No cabía ninguna duda que las posiciones asumidas y las concepciones expresadas por los gobiernos de Colombia y Perú eran, y son, a todas luces, irreconciliables con las del venezolano. La interrogante que surgió de inmediato era obvia, y se relacionaba con el futuro de la CAN y, lógicamente, con el de la proyectada conformación de la Unidad de Naciones Suramericanas (UNASUR). Poco tiempo después, el Gobierno de Venezuela denunció el Acuerdo de Cartagena, dando por concluida la participación del país en la CAN provocando, en consecuencia, un debilitamiento sustancial del proceso andino de integración.

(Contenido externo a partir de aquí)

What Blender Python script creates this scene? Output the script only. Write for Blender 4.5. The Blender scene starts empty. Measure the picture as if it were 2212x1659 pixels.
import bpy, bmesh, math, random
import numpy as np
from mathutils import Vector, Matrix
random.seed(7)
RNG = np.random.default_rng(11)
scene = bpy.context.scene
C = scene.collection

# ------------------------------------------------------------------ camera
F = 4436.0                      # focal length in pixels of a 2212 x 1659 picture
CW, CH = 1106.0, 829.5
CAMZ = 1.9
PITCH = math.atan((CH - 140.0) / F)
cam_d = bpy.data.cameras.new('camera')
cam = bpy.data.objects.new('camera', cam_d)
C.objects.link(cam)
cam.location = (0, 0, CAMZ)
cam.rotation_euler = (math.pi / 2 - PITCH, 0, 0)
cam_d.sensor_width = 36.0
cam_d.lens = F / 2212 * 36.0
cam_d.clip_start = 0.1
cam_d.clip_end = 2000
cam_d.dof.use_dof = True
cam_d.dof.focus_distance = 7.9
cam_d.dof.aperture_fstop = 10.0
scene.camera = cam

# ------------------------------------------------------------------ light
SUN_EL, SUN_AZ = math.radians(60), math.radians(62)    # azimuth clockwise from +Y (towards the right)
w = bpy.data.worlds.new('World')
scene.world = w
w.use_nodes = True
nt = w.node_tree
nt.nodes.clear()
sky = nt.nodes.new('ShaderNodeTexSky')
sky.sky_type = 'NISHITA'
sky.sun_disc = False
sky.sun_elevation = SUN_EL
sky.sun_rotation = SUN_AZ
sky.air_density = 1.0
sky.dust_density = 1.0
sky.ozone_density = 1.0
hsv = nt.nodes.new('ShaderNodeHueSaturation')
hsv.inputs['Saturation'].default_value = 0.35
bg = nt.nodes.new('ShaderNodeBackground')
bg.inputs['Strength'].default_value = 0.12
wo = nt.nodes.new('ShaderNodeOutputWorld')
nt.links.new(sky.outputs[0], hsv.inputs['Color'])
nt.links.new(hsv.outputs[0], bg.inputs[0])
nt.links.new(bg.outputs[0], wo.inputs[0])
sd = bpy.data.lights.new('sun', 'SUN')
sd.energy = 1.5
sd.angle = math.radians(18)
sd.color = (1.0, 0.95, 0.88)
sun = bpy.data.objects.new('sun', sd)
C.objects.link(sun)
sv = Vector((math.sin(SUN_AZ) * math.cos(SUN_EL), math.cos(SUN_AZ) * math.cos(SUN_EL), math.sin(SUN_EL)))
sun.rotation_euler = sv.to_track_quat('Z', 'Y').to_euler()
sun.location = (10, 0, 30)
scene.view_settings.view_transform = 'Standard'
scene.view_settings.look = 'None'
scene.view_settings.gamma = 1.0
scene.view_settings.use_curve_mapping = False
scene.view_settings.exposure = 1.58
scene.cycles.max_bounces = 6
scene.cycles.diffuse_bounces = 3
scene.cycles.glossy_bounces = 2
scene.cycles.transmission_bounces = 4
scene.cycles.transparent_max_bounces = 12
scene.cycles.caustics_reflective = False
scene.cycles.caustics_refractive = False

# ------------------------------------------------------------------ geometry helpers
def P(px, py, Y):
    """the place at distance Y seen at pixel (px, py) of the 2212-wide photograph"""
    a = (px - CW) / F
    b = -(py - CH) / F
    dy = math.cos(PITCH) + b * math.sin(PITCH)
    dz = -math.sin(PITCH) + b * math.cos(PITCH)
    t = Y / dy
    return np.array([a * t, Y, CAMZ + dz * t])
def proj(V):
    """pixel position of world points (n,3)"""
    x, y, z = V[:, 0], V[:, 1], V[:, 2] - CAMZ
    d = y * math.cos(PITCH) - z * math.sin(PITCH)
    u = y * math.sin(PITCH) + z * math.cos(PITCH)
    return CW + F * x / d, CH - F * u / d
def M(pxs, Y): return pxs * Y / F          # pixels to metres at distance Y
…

Ese debilitamiento se hizo más que evidente en la Cumbre Presidencial celebrada el 14 de junio pasado, en la ciudad de Tarija, Bolivia, ocasión en la cual -salvo el recibimiento de Chile como país asociado y el lanzamiento de unas negociaciones parciales con la Unión Europea- solamente resalta el dramático llamado hecho por el Presidente colombiano, ahora también de la CAN, para identificar fórmulas que promuevan la reincorporación venezolana. La respuesta del Presidente Hugo Chávez, no podía ser otra que la de invitar a esos países a conformar un esquema diferente basado en principios e instrumentado a través de mecanismos que prioricen al ser humano por encima de la acumulación de beneficios económicos.

La justificada salida de Venezuela signó la mayor crisis que ha vivido el proceso andino de integración, al cobijar con el manto de la incertidumbre el futuro de un esfuerzo de unidad concebido bajo el amparo de una historia y de un destino compartidos. Todo indica que la CAN está transitando el sendero de una historia inconclusa desde el mismo momento en que dos de sus miembros, Colombia y Perú, abandonaron las banderas que enarbolaran el 26 de mayo de 1969, cuando suscribieron el Acuerdo de Cartagena.